• _Given problem_: Set down exactly the lines of the listing below, please, beginning with the first and ending with the line that holds "return (px - 480) * d / F, EYE + H".

• _Data block_:

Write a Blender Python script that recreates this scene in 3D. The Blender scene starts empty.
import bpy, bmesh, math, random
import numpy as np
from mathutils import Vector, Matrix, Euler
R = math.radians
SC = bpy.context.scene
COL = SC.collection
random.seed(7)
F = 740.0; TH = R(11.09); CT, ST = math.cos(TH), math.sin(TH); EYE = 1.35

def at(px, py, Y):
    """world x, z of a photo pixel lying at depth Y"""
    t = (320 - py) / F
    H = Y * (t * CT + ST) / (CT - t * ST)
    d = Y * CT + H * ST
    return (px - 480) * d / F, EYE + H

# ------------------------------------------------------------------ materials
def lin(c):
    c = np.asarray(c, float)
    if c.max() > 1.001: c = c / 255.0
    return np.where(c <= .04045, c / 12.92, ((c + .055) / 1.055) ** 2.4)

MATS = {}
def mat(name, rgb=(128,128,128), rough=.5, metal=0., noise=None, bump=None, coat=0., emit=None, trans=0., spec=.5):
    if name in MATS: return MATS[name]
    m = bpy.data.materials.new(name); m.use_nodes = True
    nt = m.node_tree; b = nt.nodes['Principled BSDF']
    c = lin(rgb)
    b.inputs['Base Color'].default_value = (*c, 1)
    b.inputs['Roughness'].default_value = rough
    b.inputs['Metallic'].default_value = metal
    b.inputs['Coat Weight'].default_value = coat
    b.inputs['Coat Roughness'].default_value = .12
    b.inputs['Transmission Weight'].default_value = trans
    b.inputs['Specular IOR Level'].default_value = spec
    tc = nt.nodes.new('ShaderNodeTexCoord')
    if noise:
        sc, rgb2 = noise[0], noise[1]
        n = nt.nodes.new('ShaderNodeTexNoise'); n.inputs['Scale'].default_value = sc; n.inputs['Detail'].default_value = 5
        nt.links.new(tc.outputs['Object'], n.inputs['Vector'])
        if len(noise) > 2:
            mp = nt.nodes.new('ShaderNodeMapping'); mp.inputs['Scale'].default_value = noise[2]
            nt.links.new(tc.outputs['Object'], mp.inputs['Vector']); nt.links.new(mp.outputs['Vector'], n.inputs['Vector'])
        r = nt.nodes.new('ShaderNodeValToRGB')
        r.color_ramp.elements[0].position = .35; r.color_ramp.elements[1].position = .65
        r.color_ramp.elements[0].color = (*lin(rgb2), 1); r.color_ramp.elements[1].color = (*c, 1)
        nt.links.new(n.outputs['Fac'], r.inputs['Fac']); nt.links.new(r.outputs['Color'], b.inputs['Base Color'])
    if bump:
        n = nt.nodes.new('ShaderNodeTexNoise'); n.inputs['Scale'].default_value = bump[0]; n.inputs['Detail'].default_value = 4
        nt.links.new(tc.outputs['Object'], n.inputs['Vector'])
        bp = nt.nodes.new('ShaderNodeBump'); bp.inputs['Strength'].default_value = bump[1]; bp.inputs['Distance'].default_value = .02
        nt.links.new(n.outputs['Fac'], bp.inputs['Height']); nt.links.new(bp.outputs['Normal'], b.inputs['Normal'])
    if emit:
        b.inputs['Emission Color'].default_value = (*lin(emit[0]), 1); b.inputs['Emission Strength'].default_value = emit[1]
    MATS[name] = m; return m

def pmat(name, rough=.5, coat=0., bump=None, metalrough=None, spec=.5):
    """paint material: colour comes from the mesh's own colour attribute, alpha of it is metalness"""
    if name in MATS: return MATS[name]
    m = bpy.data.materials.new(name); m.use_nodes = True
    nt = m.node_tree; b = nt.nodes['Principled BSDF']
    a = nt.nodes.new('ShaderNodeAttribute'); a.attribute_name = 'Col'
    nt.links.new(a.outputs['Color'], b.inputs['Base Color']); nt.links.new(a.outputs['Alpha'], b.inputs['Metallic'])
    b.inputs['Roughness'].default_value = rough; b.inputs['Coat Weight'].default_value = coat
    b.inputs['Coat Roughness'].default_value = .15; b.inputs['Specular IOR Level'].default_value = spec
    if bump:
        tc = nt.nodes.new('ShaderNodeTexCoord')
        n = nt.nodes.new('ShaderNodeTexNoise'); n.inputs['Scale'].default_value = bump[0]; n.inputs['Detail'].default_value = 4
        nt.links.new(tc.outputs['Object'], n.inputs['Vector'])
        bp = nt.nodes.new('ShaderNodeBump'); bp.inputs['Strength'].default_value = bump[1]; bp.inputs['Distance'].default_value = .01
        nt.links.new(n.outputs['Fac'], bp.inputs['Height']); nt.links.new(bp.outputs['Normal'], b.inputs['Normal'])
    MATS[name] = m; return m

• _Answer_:
Write a Blender Python script that recreates this scene in 3D. The Blender scene starts empty.
import bpy, bmesh, math, random
import numpy as np
from mathutils import Vector, Matrix, Euler
R = math.radians
SC = bpy.context.scene
COL = SC.collection
random.seed(7)
F = 740.0; TH = R(11.09); CT, ST = math.cos(TH), math.sin(TH); EYE = 1.35

def at(px, py, Y):
    """world x, z of a photo pixel lying at depth Y"""
    t = (320 - py) / F
    H = Y * (t * CT + ST) / (CT - t * ST)
    d = Y * CT + H * ST
    return (px - 480) * d / F, EYE + H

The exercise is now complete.